— start of Supplied information —

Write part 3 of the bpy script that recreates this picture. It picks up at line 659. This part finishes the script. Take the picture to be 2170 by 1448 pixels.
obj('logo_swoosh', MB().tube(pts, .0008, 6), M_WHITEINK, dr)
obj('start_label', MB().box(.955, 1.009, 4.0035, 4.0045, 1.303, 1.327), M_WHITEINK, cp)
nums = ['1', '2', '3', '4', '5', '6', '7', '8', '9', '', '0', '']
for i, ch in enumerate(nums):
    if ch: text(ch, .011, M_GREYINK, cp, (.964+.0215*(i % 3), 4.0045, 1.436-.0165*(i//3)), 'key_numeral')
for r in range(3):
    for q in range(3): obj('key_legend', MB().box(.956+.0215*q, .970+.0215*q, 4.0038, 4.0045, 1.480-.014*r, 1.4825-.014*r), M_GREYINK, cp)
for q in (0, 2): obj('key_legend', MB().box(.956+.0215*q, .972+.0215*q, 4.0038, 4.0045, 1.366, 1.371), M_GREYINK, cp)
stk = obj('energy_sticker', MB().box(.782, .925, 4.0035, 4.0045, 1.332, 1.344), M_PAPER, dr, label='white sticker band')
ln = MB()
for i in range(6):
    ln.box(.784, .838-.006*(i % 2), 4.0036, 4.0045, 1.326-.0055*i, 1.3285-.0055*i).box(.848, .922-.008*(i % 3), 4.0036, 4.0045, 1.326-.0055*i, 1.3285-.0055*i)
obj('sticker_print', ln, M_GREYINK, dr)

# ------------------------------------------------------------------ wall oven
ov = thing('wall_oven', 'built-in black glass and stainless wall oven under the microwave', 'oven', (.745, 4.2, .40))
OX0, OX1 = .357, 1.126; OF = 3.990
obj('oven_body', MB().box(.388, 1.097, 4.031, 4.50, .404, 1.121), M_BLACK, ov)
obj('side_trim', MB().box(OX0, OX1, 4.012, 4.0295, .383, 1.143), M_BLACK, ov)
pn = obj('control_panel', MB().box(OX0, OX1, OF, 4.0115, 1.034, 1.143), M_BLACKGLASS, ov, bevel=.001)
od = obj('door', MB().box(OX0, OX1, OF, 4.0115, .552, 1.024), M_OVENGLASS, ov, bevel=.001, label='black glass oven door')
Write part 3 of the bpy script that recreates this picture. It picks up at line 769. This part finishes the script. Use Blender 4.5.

— end of Supplied information —

Make a verbatim copy of every entry shown above.

— Result —
Write part 3 of the bpy script that recreates this picture. It picks up at line 659. This part finishes the script. Take the picture to be 2170 by 1448 pixels.
obj('logo_swoosh', MB().tube(pts, .0008, 6), M_WHITEINK, dr)
obj('start_label', MB().box(.955, 1.009, 4.0035, 4.0045, 1.303, 1.327), M_WHITEINK, cp)
nums = ['1', '2', '3', '4', '5', '6', '7', '8', '9', '', '0', '']
for i, ch in enumerate(nums):
    if ch: text(ch, .011, M_GREYINK, cp, (.964+.0215*(i % 3), 4.0045, 1.436-.0165*(i//3)), 'key_numeral')
for r in range(3):
    for q in range(3): obj('key_legend', MB().box(.956+.0215*q, .970+.0215*q, 4.0038, 4.0045, 1.480-.014*r, 1.4825-.014*r), M_GREYINK, cp)
for q in (0, 2): obj('key_legend', MB().box(.956+.0215*q, .972+.0215*q, 4.0038, 4.0045, 1.366, 1.371), M_GREYINK, cp)
stk = obj('energy_sticker', MB().box(.782, .925, 4.0035, 4.0045, 1.332, 1.344), M_PAPER, dr, label='white sticker band')
ln = MB()
for i in range(6):
    ln.box(.784, .838-.006*(i % 2), 4.0036, 4.0045, 1.326-.0055*i, 1.3285-.0055*i).box(.848, .922-.008*(i % 3), 4.0036, 4.0045, 1.326-.0055*i, 1.3285-.0055*i)
obj('sticker_print', ln, M_GREYINK, dr)

# ------------------------------------------------------------------ wall oven
ov = thing('wall_oven', 'built-in black glass and stainless wall oven under the microwave', 'oven', (.745, 4.2, .40))
OX0, OX1 = .357, 1.126; OF = 3.990
obj('oven_body', MB().box(.388, 1.097, 4.031, 4.50, .404, 1.121), M_BLACK, ov)
obj('side_trim', MB().box(OX0, OX1, 4.012, 4.0295, .383, 1.143), M_BLACK, ov)
pn = obj('control_panel', MB().box(OX0, OX1, OF, 4.0115, 1.034, 1.143), M_BLACKGLASS, ov, bevel=.001)
od = obj('door', MB().box(OX0, OX1, OF, 4.0115, .552, 1.024), M_OVENGLASS, ov, bevel=.001, label='black glass oven door')
Write part 3 of the bpy script that recreates this picture. It picks up at line 769. This part finishes the script. Use Blender 4.5.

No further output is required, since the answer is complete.